> Exercise
Retype, word for word, the lines from the first line of the entries through the line that holds "PI = math.pi"; leave out the pictures.

Scenes as source code:
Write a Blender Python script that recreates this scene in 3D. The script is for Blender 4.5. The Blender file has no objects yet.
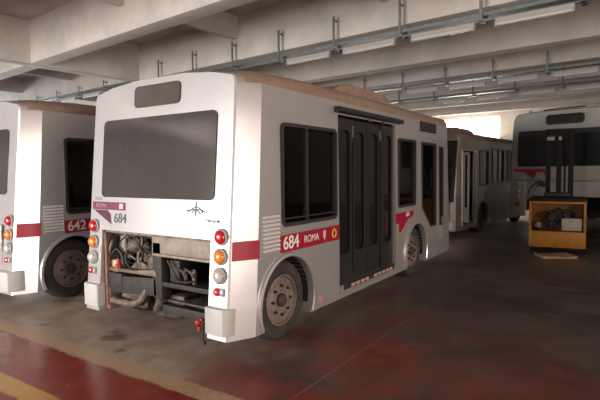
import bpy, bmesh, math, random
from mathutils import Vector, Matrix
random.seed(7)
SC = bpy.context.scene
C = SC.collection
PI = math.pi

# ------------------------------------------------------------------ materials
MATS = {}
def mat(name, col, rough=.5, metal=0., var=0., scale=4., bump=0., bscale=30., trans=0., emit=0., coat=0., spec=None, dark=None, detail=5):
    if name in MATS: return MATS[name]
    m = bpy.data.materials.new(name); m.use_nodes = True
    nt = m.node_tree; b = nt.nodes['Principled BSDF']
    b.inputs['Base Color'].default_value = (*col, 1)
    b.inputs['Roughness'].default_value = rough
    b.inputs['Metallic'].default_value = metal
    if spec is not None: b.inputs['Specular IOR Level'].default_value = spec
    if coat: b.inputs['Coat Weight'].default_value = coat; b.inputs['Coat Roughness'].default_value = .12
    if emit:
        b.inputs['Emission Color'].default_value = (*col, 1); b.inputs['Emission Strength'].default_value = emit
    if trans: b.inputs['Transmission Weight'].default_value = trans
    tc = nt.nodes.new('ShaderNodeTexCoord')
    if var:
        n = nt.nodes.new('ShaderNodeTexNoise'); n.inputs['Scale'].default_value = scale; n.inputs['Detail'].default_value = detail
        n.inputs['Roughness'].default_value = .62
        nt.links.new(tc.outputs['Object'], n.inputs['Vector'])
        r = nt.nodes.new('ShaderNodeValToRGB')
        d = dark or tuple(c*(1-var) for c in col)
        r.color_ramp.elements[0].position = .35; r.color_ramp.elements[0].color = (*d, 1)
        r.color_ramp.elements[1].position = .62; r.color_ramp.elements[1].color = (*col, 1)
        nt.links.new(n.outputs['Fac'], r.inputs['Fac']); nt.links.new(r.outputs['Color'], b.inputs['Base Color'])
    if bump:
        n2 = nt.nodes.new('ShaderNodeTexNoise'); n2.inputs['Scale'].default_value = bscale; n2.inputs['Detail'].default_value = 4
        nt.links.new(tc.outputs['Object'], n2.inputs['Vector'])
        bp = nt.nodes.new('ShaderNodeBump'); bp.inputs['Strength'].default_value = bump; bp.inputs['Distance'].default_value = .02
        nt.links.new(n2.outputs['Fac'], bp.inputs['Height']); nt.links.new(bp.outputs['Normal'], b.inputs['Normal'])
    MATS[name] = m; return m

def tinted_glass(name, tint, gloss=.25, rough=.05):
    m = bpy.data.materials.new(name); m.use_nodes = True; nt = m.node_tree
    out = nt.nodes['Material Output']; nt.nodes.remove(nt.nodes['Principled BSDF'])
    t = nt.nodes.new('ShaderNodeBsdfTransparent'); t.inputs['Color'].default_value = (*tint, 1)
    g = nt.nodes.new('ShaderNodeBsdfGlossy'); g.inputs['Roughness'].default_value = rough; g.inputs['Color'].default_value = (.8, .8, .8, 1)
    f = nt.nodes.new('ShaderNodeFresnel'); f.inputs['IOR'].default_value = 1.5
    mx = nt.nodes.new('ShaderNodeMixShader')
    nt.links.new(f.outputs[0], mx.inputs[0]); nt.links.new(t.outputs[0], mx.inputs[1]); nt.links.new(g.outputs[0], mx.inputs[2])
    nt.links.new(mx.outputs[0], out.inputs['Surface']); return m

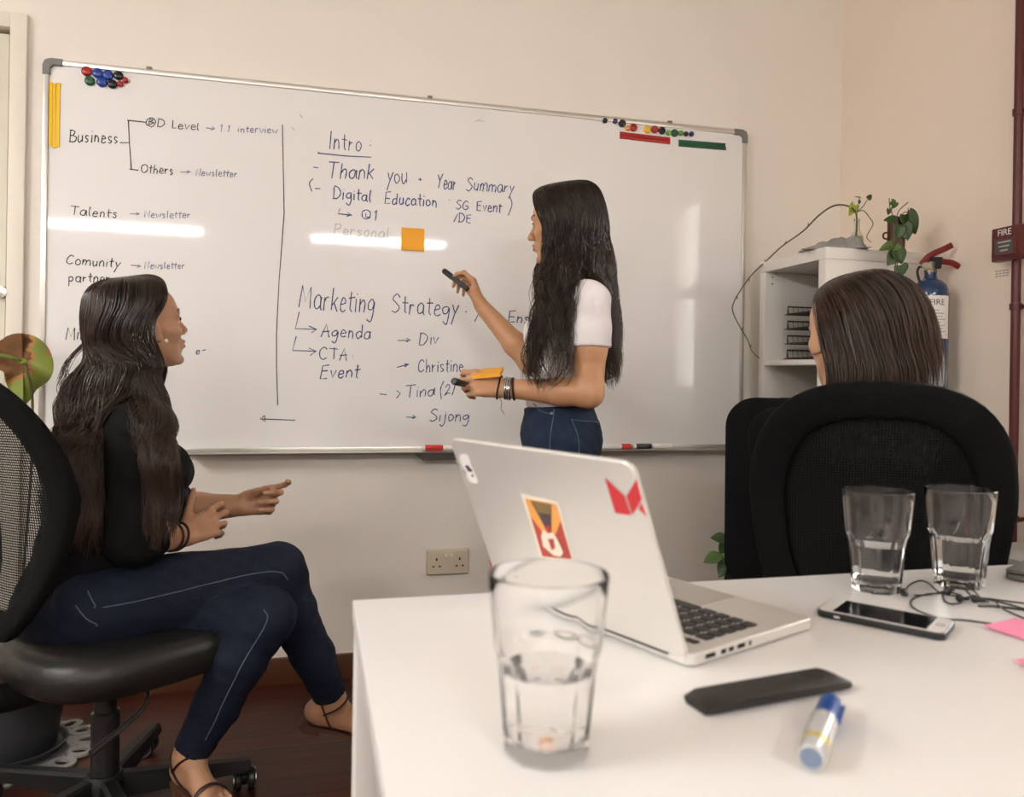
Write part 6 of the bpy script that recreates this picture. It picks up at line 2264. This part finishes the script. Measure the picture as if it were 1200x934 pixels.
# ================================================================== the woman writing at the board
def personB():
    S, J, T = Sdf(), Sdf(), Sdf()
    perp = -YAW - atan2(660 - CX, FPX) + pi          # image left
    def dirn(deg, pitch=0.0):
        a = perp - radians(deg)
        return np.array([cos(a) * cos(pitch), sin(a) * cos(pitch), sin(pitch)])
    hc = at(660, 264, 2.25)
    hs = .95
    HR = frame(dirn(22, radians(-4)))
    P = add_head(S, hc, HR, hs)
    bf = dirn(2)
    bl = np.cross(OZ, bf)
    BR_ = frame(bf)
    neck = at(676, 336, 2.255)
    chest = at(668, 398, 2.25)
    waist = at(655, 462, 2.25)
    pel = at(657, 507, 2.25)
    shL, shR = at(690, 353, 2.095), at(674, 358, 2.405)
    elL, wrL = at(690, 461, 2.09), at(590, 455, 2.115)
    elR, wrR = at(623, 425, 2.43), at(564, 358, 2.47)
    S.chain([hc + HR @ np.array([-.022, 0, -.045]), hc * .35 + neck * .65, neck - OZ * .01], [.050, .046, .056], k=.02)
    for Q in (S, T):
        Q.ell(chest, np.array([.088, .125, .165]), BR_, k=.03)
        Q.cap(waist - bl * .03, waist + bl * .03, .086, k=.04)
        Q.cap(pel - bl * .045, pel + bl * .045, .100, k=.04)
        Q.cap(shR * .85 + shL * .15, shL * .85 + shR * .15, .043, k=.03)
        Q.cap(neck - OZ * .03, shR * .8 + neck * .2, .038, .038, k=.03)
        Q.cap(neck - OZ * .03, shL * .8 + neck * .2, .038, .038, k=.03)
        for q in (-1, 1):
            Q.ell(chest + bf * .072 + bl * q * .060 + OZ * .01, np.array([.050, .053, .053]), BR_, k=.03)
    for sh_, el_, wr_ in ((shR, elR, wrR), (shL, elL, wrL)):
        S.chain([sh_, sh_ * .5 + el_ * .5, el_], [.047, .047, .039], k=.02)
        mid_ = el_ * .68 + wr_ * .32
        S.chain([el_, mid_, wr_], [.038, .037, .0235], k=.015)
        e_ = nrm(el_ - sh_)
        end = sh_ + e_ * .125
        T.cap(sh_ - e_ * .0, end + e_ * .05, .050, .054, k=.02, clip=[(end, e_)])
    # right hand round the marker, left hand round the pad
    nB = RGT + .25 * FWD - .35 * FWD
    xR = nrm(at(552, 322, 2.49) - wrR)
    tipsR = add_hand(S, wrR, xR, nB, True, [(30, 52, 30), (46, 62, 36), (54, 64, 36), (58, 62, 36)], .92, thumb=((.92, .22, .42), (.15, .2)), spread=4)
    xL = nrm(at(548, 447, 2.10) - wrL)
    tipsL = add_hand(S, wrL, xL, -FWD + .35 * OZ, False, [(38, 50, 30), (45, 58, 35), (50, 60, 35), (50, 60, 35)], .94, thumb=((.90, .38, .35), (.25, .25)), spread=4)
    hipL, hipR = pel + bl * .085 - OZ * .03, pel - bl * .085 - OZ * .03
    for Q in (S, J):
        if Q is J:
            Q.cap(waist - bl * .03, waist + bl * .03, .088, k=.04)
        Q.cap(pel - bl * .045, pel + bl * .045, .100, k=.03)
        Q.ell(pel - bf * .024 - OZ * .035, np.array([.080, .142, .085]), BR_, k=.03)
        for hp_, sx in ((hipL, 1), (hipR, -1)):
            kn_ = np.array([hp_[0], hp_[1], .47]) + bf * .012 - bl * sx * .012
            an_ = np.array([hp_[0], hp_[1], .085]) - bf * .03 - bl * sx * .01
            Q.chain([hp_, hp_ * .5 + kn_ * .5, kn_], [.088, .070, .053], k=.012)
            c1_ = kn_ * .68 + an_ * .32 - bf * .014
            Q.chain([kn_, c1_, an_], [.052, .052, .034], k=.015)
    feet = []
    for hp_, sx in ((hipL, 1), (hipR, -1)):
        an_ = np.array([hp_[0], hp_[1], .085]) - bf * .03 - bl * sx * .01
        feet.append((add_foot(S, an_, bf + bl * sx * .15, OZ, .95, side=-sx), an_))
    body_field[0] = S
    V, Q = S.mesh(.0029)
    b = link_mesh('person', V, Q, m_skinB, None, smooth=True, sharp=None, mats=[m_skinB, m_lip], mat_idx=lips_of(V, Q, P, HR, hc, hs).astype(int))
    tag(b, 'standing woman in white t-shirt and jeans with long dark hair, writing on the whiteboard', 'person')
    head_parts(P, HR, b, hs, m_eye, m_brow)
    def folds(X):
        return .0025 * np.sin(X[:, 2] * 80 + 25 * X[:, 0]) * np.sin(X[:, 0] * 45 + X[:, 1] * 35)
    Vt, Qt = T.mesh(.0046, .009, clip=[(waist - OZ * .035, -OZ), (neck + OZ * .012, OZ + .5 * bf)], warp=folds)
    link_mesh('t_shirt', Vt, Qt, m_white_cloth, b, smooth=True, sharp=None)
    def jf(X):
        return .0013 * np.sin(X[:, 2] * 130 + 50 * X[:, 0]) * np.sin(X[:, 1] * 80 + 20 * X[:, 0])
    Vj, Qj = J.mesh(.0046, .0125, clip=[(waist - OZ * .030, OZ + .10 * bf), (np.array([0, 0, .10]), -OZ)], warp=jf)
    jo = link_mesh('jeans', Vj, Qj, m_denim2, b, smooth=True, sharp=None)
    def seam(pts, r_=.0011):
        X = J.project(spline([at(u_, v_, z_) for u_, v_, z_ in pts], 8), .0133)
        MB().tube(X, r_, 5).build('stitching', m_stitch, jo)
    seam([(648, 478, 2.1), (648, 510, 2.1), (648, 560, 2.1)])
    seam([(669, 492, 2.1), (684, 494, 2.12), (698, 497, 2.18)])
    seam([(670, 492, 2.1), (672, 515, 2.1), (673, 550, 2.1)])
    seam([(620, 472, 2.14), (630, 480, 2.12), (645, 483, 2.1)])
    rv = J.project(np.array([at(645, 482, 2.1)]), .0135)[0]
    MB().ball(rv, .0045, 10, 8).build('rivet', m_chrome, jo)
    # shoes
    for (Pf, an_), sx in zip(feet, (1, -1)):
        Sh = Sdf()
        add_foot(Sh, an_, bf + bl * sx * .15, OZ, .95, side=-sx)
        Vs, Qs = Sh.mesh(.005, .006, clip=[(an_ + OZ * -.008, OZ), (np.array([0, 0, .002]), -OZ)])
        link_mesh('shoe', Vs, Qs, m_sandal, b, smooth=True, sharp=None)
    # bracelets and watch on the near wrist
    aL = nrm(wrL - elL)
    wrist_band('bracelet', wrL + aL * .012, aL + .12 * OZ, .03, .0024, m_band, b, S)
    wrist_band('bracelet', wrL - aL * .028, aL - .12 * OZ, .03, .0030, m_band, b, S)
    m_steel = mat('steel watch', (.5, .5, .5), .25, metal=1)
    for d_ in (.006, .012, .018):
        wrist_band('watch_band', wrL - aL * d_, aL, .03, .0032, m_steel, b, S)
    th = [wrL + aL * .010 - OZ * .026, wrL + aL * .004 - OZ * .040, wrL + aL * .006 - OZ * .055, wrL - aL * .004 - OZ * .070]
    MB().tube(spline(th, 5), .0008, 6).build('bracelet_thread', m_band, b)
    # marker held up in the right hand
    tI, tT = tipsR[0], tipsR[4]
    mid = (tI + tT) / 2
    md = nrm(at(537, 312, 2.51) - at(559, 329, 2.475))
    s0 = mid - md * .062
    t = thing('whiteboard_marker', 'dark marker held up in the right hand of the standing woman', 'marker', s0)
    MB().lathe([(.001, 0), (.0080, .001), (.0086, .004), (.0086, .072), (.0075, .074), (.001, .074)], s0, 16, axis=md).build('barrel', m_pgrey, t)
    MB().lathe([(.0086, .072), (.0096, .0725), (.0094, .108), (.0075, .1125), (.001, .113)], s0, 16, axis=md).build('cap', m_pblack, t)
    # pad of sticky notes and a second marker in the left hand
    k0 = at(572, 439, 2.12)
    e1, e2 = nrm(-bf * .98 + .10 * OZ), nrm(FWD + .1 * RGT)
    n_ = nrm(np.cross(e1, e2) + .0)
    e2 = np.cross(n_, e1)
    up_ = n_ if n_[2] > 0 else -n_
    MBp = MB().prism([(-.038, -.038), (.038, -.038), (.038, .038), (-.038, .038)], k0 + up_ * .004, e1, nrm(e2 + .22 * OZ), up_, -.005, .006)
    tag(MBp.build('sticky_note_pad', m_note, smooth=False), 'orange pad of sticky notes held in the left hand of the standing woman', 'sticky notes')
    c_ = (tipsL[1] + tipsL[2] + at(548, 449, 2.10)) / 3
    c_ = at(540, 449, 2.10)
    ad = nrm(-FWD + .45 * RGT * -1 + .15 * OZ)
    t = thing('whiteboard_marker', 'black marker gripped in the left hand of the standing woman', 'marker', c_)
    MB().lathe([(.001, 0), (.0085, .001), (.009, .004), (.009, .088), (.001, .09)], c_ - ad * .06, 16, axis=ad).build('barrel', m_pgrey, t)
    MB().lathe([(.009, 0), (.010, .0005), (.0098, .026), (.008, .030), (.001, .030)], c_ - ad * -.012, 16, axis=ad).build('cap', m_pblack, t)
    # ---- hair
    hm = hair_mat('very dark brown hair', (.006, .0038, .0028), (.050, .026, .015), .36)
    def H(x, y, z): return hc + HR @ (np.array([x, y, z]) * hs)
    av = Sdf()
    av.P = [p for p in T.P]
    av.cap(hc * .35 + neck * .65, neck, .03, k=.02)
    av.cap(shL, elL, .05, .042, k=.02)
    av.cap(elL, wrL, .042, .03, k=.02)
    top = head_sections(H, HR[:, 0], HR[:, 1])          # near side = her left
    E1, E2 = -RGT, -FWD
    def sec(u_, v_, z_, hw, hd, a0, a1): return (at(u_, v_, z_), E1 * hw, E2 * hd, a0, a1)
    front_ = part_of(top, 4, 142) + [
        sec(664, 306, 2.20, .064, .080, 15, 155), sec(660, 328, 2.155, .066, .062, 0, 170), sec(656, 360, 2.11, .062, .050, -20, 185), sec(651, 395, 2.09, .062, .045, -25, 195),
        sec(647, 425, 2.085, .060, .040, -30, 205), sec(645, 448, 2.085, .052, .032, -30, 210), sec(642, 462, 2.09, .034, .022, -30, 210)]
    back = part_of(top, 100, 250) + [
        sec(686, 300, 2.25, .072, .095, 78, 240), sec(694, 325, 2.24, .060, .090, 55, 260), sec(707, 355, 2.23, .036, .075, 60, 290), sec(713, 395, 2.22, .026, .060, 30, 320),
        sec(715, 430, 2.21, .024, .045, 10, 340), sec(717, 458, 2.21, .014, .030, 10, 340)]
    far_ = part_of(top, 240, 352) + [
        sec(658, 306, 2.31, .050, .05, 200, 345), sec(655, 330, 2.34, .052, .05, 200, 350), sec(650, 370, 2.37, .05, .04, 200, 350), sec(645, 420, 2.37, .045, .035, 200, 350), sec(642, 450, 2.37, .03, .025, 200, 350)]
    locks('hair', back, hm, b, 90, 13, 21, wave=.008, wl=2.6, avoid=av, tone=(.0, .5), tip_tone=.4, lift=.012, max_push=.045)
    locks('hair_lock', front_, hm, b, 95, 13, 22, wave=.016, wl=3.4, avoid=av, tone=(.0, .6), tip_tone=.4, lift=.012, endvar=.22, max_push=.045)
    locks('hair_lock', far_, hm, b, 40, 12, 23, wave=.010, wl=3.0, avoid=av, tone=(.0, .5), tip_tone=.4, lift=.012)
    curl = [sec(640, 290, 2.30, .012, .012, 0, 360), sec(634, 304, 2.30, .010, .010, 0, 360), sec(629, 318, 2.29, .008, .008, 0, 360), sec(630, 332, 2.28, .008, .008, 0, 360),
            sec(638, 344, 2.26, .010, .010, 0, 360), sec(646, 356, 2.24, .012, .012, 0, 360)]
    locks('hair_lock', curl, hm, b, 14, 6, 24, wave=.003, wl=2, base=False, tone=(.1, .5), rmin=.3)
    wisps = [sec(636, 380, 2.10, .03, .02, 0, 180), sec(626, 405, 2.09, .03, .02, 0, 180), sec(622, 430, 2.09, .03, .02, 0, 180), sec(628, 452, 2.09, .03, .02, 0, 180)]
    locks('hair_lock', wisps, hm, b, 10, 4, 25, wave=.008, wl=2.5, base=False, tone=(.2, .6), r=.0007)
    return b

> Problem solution
Write a Blender Python script that recreates this scene in 3D. The script is for Blender 4.5. The Blender file has no objects yet.
import bpy, bmesh, math, random
from mathutils import Vector, Matrix
random.seed(7)
SC = bpy.context.scene
C = SC.collection
PI = math.pi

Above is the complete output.